▶ Directions for this task:
Repeat each line of the material below exactly as it appears, minus any pictures.

▶ Recorded information:
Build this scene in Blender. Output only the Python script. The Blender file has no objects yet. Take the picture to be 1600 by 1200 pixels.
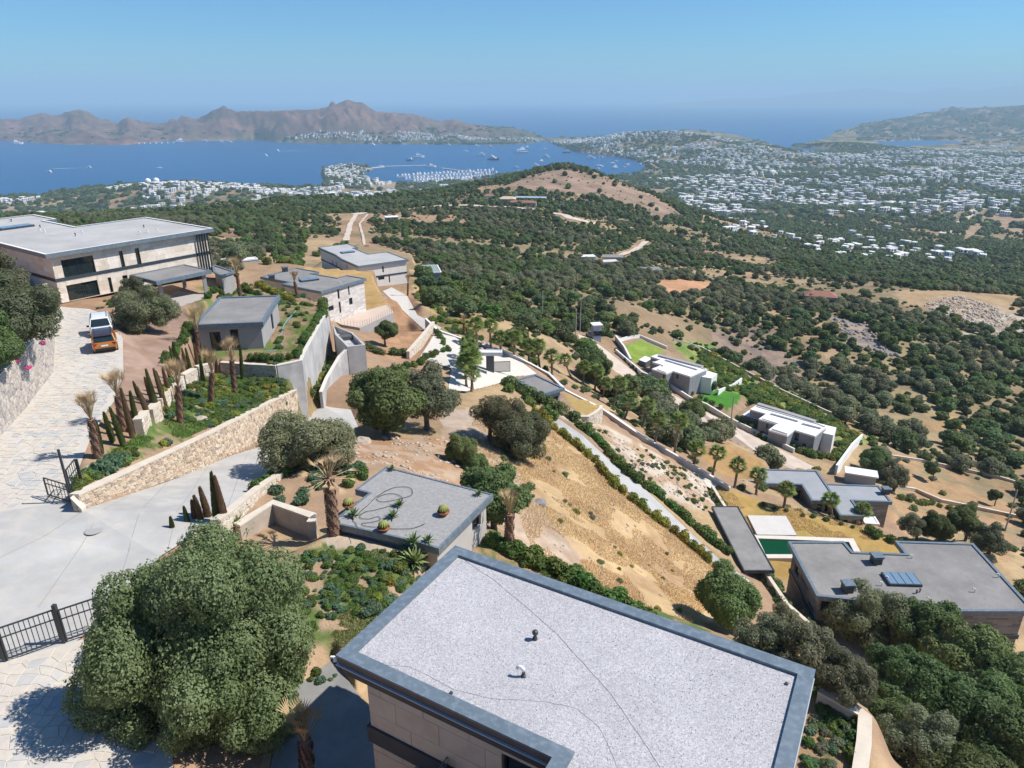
import bpy, math, random
import numpy as np
from mathutils import Vector, Matrix
from mathutils.geometry import tessellate_polygon
R = math.radians
S = bpy.context.scene
COL = S.collection
rnd = random.Random(7)
NR = np.random.RandomState(11)
# ------------------------------------------------------------------ camera, light, exposure
ZC = 250.0                      # camera height above the sea in metres
F = 1109.0                      # focal length in photograph pixels (1600 wide)
PIT = R(22.0); SP, CP = math.sin(PIT), math.cos(PIT)
cam = bpy.data.cameras.new('camera'); camo = bpy.data.objects.new('camera', cam); COL.objects.link(camo)
camo.location = (0, 0, ZC); camo.rotation_euler = (R(90)-PIT, 0, 0)
cam.sensor_width = 36; cam.lens = 36*F/1600; cam.clip_start = 0.5; cam.clip_end = 120000
S.camera = camo
SUN_AZ = R(4)                  # from +X towards +Y
SUN_EL = R(51)
w = bpy.data.worlds.new('World'); S.world = w; w.use_nodes = True
nt = w.node_tree; nt.nodes.clear()
sky = nt.nodes.new('ShaderNodeTexSky'); sky.sky_type = 'NISHITA'; sky.sun_disc = False
sky.sun_elevation = SUN_EL; sky.sun_rotation = math.pi/2-SUN_AZ
sky.altitude = 200; sky.air_density = 1.0; sky.dust_density = 0.25; sky.ozone_density = 3.0
bg = nt.nodes.new('ShaderNodeBackground'); bg.inputs[1].default_value = 0.095
out = nt.nodes.new('ShaderNodeOutputWorld')
tn = nt.nodes.new('ShaderNodeMix'); tn.data_type = 'RGBA'; tn.blend_type = 'MULTIPLY'; tn.inputs[0].default_value = 1; tn.inputs[7].default_value = (.335, .645, .90, 1)   # the clear blue of the day, over the whole sky alike
nt.links.new(sky.outputs[0], tn.inputs[6]); nt.links.new(tn.outputs[2], bg.inputs[0]); nt.links.new(bg.outputs[0], out.inputs[0])
sl = bpy.data.lights.new('sun', 'SUN'); sl.energy = 4.2; sl.angle = R(0.53); sl.color = (1, .95, .88)
so = bpy.data.objects.new('sun', sl); COL.objects.link(so)
sd = Vector((math.cos(SUN_EL)*math.cos(SUN_AZ), math.cos(SUN_EL)*math.sin(SUN_AZ), math.sin(SUN_EL)))
so.rotation_euler = sd.to_track_quat('Z', 'Y').to_euler(); so.location = (60, 20, 330)
vs = S.view_settings; vs.view_transform = 'Standard'; vs.look = 'None'; vs.gamma = 1; vs.use_curve_mapping = False
vs.exposure = 0.58
cy = S.cycles; cy.volume_bounces = 2; cy.max_bounces = 5; cy.diffuse_bounces = 2; cy.glossy_bounces = 2; cy.transmission_bounces = 3
cy.transparent_max_bounces = 6; cy.use_denoising = True; cy.caustics_reflective = False; cy.caustics_refractive = False
# ------------------------------------------------------------------ pixel helpers
def ray(px, py):
    u = (px-800)/F; v = (600-py)/F
    return u, CP+v*SP, -SP+v*CP
def P(px, py, e):               # point seen at (px, py) on the level e metres from the camera height
    x, y, z = ray(px, py); t = e/z
    return Vector((x*t, y*t, ZC+e))
def D(px, py, d):               # point seen at (px, py) at depth d
    x, y, z = ray(px, py)
    return Vector((x*d, y*d, ZC+z*d))
def PL(pts, e): return [P(a, b, e) for a, b in pts]
# ------------------------------------------------------------------ noise
def _h(ix, iy, s):
    n = (ix*374761393 + iy*668265263 + s*1274126177) & 0xffffffff
    n = ((n ^ (n >> 13))*1274126177) & 0xffffffff
    return ((n ^ (n >> 16)) & 0xffff)/65535.0
def vnoise(x, y, s=0):
    x = np.asarray(x, float); y = np.asarray(y, float)
    ix = np.floor(x).astype(np.int64); iy = np.floor(y).astype(np.int64); fx = x-ix; fy = y-iy
    fx = fx*fx*(3-2*fx); fy = fy*fy*(3-2*fy)
    a = _h(ix, iy, s); b = _h(ix+1, iy, s); c = _h(ix, iy+1, s); d = _h(ix+1, iy+1, s)
    return (a*(1-fx)+b*fx)*(1-fy)+(c*(1-fx)+d*fx)*fy
def fbm(x, y, s=0, o=4):
    t = 0; a = .5; n = 0
    for k in range(o):
        t = t+a*vnoise(x*2**k, y*2**k, s+k); n += a; a *= .5
    return t/n
def inpoly(X, Y, poly):
    c = np.zeros(np.shape(X), bool); n = len(poly)
    for i in range(n):
        x0, y0 = poly[i][0], poly[i][1]; x1, y1 = poly[i-1][0], poly[i-1][1]
        if y0 == y1: continue
        c ^= ((y0 > Y) != (y1 > Y)) & (X < (x1-x0)*(Y-y0)/(y1-y0)+x0)
    return c
def sstep(a, b, x):
    t = np.clip((x-a)/(b-a), 0, 1); return t*t*(3-2*t)
# ------------------------------------------------------------------ terrain: control points (px, py, e)
CT = []; SEA = -249.0
for p in """-60,700,-19 690,700,-28 640,750,-24.2 590,690,-27 720,640,-30.5 560,650,-30 860,645,-35.6 970,745,-39 1120,880,-43.3 1050,900,-40.5
950,830,-36 900,900,-29.5 800,860,-24 1000,960,-32 1130,960,-38 1230,1000,-41 1330,1030,-47 1450,1100,-41 1380,1160,-32 1500,1190,-40
1600,1150,-44 1600,1050,-50 1560,1000,-50.5 684,516,-34.2 786,548,-37 858,584,-39.8 941,640,-42.6 1054,711,-46.3 1139,763,-49
905,530,-57.5 1000,600,-60 1130,680,-62 1285,738,-60.5 1000,650,-52 900,600,-47 1150,590,-70 860,530,-47 760,500,-41 1320,700,-67
700,450,-49 620,500,-38 640,540,-34 560,520,-37.5 604,475,-36.5 474,416,-37 590,440,-44.5 650,440,-47""".split():
    a, b, c = map(float, p.split(',')); CT.append(P(a, b, c))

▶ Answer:
Build this scene in Blender. Output only the Python script. The Blender file has no objects yet. Take the picture to be 1600 by 1200 pixels.
import bpy, math, random
import numpy as np
from mathutils import Vector, Matrix
from mathutils.geometry import tessellate_polygon
R = math.radians
S = bpy.context.scene
COL = S.collection
rnd = random.Random(7)
NR = np.random.RandomState(11)
# ------------------------------------------------------------------ camera, light, exposure
ZC = 250.0                      # camera height above the sea in metres
F = 1109.0                      # focal length in photograph pixels (1600 wide)
PIT = R(22.0); SP, CP = math.sin(PIT), math.cos(PIT)
cam = bpy.data.cameras.new('camera'); camo = bpy.data.objects.new('camera', cam); COL.objects.link(camo)
camo.location = (0, 0, ZC); camo.rotation_euler = (R(90)-PIT, 0, 0)
cam.sensor_width = 36; cam.lens = 36*F/1600; cam.clip_start = 0.5; cam.clip_end = 120000
S.camera = camo
SUN_AZ = R(4)                  # from +X towards +Y
SUN_EL = R(51)
w = bpy.data.worlds.new('World'); S.world = w; w.use_nodes = True
nt = w.node_tree; nt.nodes.clear()
sky = nt.nodes.new('ShaderNodeTexSky'); sky.sky_type = 'NISHITA'; sky.sun_disc = False
sky.sun_elevation = SUN_EL; sky.sun_rotation = math.pi/2-SUN_AZ
sky.altitude = 200; sky.air_density = 1.0; sky.dust_density = 0.25; sky.ozone_density = 3.0
bg = nt.nodes.new('ShaderNodeBackground'); bg.inputs[1].default_value = 0.095
out = nt.nodes.new('ShaderNodeOutputWorld')
tn = nt.nodes.new('ShaderNodeMix'); tn.data_type = 'RGBA'; tn.blend_type = 'MULTIPLY'; tn.inputs[0].default_value = 1; tn.inputs[7].default_value = (.335, .645, .90, 1)   # the clear blue of the day, over the whole sky alike
nt.links.new(sky.outputs[0], tn.inputs[6]); nt.links.new(tn.outputs[2], bg.inputs[0]); nt.links.new(bg.outputs[0], out.inputs[0])
sl = bpy.data.lights.new('sun', 'SUN'); sl.energy = 4.2; sl.angle = R(0.53); sl.color = (1, .95, .88)
so = bpy.data.objects.new('sun', sl); COL.objects.link(so)
sd = Vector((math.cos(SUN_EL)*math.cos(SUN_AZ), math.cos(SUN_EL)*math.sin(SUN_AZ), math.sin(SUN_EL)))
so.rotation_euler = sd.to_track_quat('Z', 'Y').to_euler(); so.location = (60, 20, 330)
vs = S.view_settings; vs.view_transform = 'Standard'; vs.look = 'None'; vs.gamma = 1; vs.use_curve_mapping = False
vs.exposure = 0.58
cy = S.cycles; cy.volume_bounces = 2; cy.max_bounces = 5; cy.diffuse_bounces = 2; cy.glossy_bounces = 2; cy.transmission_bounces = 3
cy.transparent_max_bounces = 6; cy.use_denoising = True; cy.caustics_reflective = False; cy.caustics_refractive = False
# ------------------------------------------------------------------ pixel helpers
def ray(px, py):
    u = (px-800)/F; v = (600-py)/F
    return u, CP+v*SP, -SP+v*CP
def P(px, py, e):               # point seen at (px, py) on the level e metres from the camera height
    x, y, z = ray(px, py); t = e/z
    return Vector((x*t, y*t, ZC+e))
def D(px, py, d):               # point seen at (px, py) at depth d
    x, y, z = ray(px, py)
    return Vector((x*d, y*d, ZC+z*d))
def PL(pts, e): return [P(a, b, e) for a, b in pts]
# ------------------------------------------------------------------ noise
def _h(ix, iy, s):
    n = (ix*374761393 + iy*668265263 + s*1274126177) & 0xffffffff
    n = ((n ^ (n >> 13))*1274126177) & 0xffffffff
    return ((n ^ (n >> 16)) & 0xffff)/65535.0
def vnoise(x, y, s=0):
    x = np.asarray(x, float); y = np.asarray(y, float)
    ix = np.floor(x).astype(np.int64); iy = np.floor(y).astype(np.int64); fx = x-ix; fy = y-iy
    fx = fx*fx*(3-2*fx); fy = fy*fy*(3-2*fy)
    a = _h(ix, iy, s); b = _h(ix+1, iy, s); c = _h(ix, iy+1, s); d = _h(ix+1, iy+1, s)
    return (a*(1-fx)+b*fx)*(1-fy)+(c*(1-fx)+d*fx)*fy
def fbm(x, y, s=0, o=4):
    t = 0; a = .5; n = 0
    for k in range(o):
        t = t+a*vnoise(x*2**k, y*2**k, s+k); n += a; a *= .5
    return t/n
def inpoly(X, Y, poly):
    c = np.zeros(np.shape(X), bool); n = len(poly)
    for i in range(n):
        x0, y0 = poly[i][0], poly[i][1]; x1, y1 = poly[i-1][0], poly[i-1][1]
        if y0 == y1: continue
        c ^= ((y0 > Y) != (y1 > Y)) & (X < (x1-x0)*(Y-y0)/(y1-y0)+x0)
    return c
def sstep(a, b, x):
    t = np.clip((x-a)/(b-a), 0, 1); return t*t*(3-2*t)
# ------------------------------------------------------------------ terrain: control points (px, py, e)
CT = []; SEA = -249.0
for p in """-60,700,-19 690,700,-28 640,750,-24.2 590,690,-27 720,640,-30.5 560,650,-30 860,645,-35.6 970,745,-39 1120,880,-43.3 1050,900,-40.5
950,830,-36 900,900,-29.5 800,860,-24 1000,960,-32 1130,960,-38 1230,1000,-41 1330,1030,-47 1450,1100,-41 1380,1160,-32 1500,1190,-40
1600,1150,-44 1600,1050,-50 1560,1000,-50.5 684,516,-34.2 786,548,-37 858,584,-39.8 941,640,-42.6 1054,711,-46.3 1139,763,-49
905,530,-57.5 1000,600,-60 1130,680,-62 1285,738,-60.5 1000,650,-52 900,600,-47 1150,590,-70 860,530,-47 760,500,-41 1320,700,-67
700,450,-49 620,500,-38 640,540,-34 560,520,-37.5 604,475,-36.5 474,416,-37 590,440,-44.5 650,440,-47""".split():
    a, b, c = map(float, p.split(',')); CT.append(P(a, b, c))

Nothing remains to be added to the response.